• _Task description_:
Starting from the top of the material, restate each line exactly until the line that contains "from mathutils import Vector, Matrix", which is also copied. Pictures are excluded.
BEGIN Dataset content
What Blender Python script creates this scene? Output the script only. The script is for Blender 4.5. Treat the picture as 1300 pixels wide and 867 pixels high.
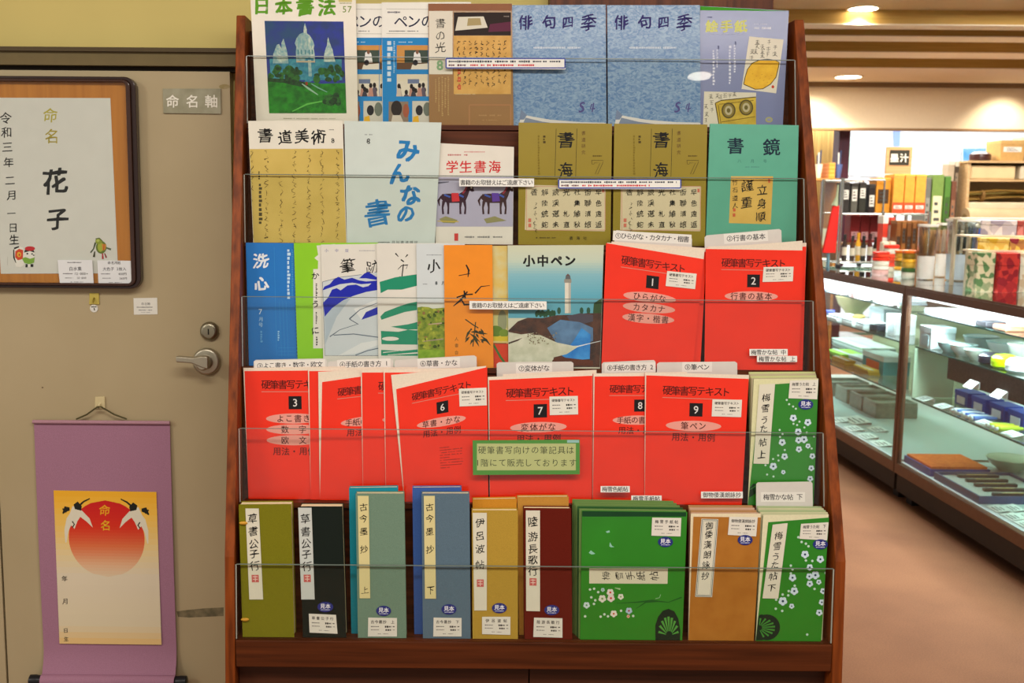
import bpy, math, random
import numpy as np
from mathutils import Vector, Matrix

for _o in list(bpy.data.objects):
    bpy.data.objects.remove(_o)
SC = bpy.context.scene
COL = SC.collection

# ---------------------------------------------------------------- camera
F, CX, CY, H = 1350.0, 560.0, 433.5, 1.4
PITCH, ROLL = math.radians(7.5), math.radians(0.45)
cam = bpy.data.cameras.new('camera')
cam_o = bpy.data.objects.new('camera', cam)
COL.objects.link(cam_o)
cam_o.location = (0, 0, H)
ROT = Matrix.Rotation(math.pi / 2 - PITCH, 3, 'X') @ Matrix.Rotation(ROLL, 3, 'Z')
cam_o.rotation_euler = ROT.to_euler()
cam.sensor_width = 36.0
cam.lens = F / 1300.0 * 36.0
cam.shift_x = (650.0 - CX) / 1300.0
cam.shift_y = 0.0
cam.clip_start = 0.05
cam.dof.use_dof = True
cam.dof.focus_distance = 1.85
cam.dof.aperture_fstop = 9.0
SC.camera = cam_o
CAM = np.array([0, 0, H])
RM = np.array(ROT)

# ---------------------------------------------------------------- look
SC.view_settings.view_transform = 'Standard'
SC.view_settings.look = 'None'
SC.view_settings.gamma = 1.0
SC.view_settings.use_curve_mapping = False
SC.view_settings.exposure = 0.5
SC.cycles.use_denoising = True
SC.cycles.max_bounces = 10
SC.cycles.transparent_max_bounces = 24
SC.cycles.caustics_reflective = False
SC.cycles.caustics_refractive = False

# ---------------------------------------------------------------- world and lamps
W = bpy.data.worlds.new('room_air')
SC.world = W
W.use_nodes = True
W.node_tree.nodes['Background'].inputs[0].default_value = (1.0, 0.93, 0.84, 1)
W.node_tree.nodes['Background'].inputs[1].default_value = 0.42

def area(name, loc, sx, sy, power, col, rot=(0, 0, 0)):
    l = bpy.data.lights.new(name, 'AREA')
    l.shape = 'RECTANGLE'
    l.size, l.size_y, l.energy, l.color = sx, sy, power, col
    o = bpy.data.objects.new(name, l)
    o.location, o.rotation_euler = loc, rot
    COL.objects.link(o)
    return o

def spot(name, loc, power, col, size=110, blend=0.6, rot=(0, 0, 0), r=0.06):
    l = bpy.data.lights.new(name, 'SPOT')
    l.energy, l.color, l.spot_size, l.spot_blend, l.shadow_soft_size = power, col, math.radians(size), blend, r
    o = bpy.data.objects.new(name, l)
    o.location, o.rotation_euler = loc, rot
    COL.objects.link(o)
    return o

WARM, NEUT, COOL = (1.0, 0.86, 0.68), (1.0, 0.94, 0.86), (0.86, 0.94, 1.0)
area('ceiling_fill_light', (0.2, 0.30, 2.57), 2.4, 0.5, 50, NEUT, (math.radians(12), 0, 0))  # area fill without a fixture, set forward so the acrylic doesn't mirror it
area('ceiling_fill_light', (-2.3, -0.3, 2.57), 0.9, 0.9, 44, NEUT, (0, math.radians(-22), 0))  # this and the next: added side fill, kept wide of the acrylic reflections
area('ceiling_fill_light', (2.9, -0.2, 2.57), 0.9, 0.9, 36, NEUT, (0, math.radians(22), 0))
area('ceiling_fill_light', (2.6, 4.6, 2.55), 1.6, 1.6, 75, NEUT)  # this and the next: fixtureless area fill for the bright shop beyond
area('ceiling_fill_light', (3.2, 8.2, 2.44), 2.4, 1.0, 95, NEUT)
area('ceiling_fill_light', (3.7, 6.0, 2.57), 1.2, 0.8, 50, NEUT)  # extra fill added to brighten the goods on the counter
area('far_wall_fill_light', (4.2, 10.9, 2.4), 5.0, 0.7, 120, COOL, (math.radians(25), 0, 0))  # added out of sight behind the bulkhead to whiten the far wall

# ---------------------------------------------------------------- geometry of the view
def rays(px):
    px = np.atleast_2d(np.asarray(px, float))
    d = np.stack([(px[:, 0] - CX) / F, -(px[:, 1] - CY) / F, -np.ones(len(px))], 1)
    return d @ RM.T

class Plane:
    """a real plane of the place; p0 on it, n pointing away from the viewer"""
    def __init__(s, p0, n, v=(0, 0, 1)):
        s.p0, s.n, s.v = np.array(p0, float), np.array(n, float), np.array(v, float)
    def at(s, px, w=0.0):
        d = rays(px)
        k = ((s.p0 + s.n * w - CAM) @ s.n) / (d @ s.n)
        return CAM + d * k[:, None]

def onY(x, y, Y): return Plane((0, Y, 0), (0, 1, 0)).at([(x, y)])[0]
def onX(x, y, X): return Plane((X, 0, 0), (1, 0, 0)).at([(x, y)])[0]
def onZ(x, y, Z): return Plane((0, 0, Z), (0, 0, -1)).at([(x, y)])[0]

# ---------------------------------------------------------------- materials
def lin(h):
    h = h.lstrip('#')
    c = [int(h[i:i + 2], 16) / 255 for i in (0, 2, 4)]
    return tuple((v / 12.92 if v <= 0.04045 else ((v + 0.055) / 1.055) ** 2.4) for v in c)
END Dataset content
• _Result_:
What Blender Python script creates this scene? Output the script only. The script is for Blender 4.5. Treat the picture as 1300 pixels wide and 867 pixels high.
import bpy, math, random
import numpy as np
from mathutils import Vector, Matrix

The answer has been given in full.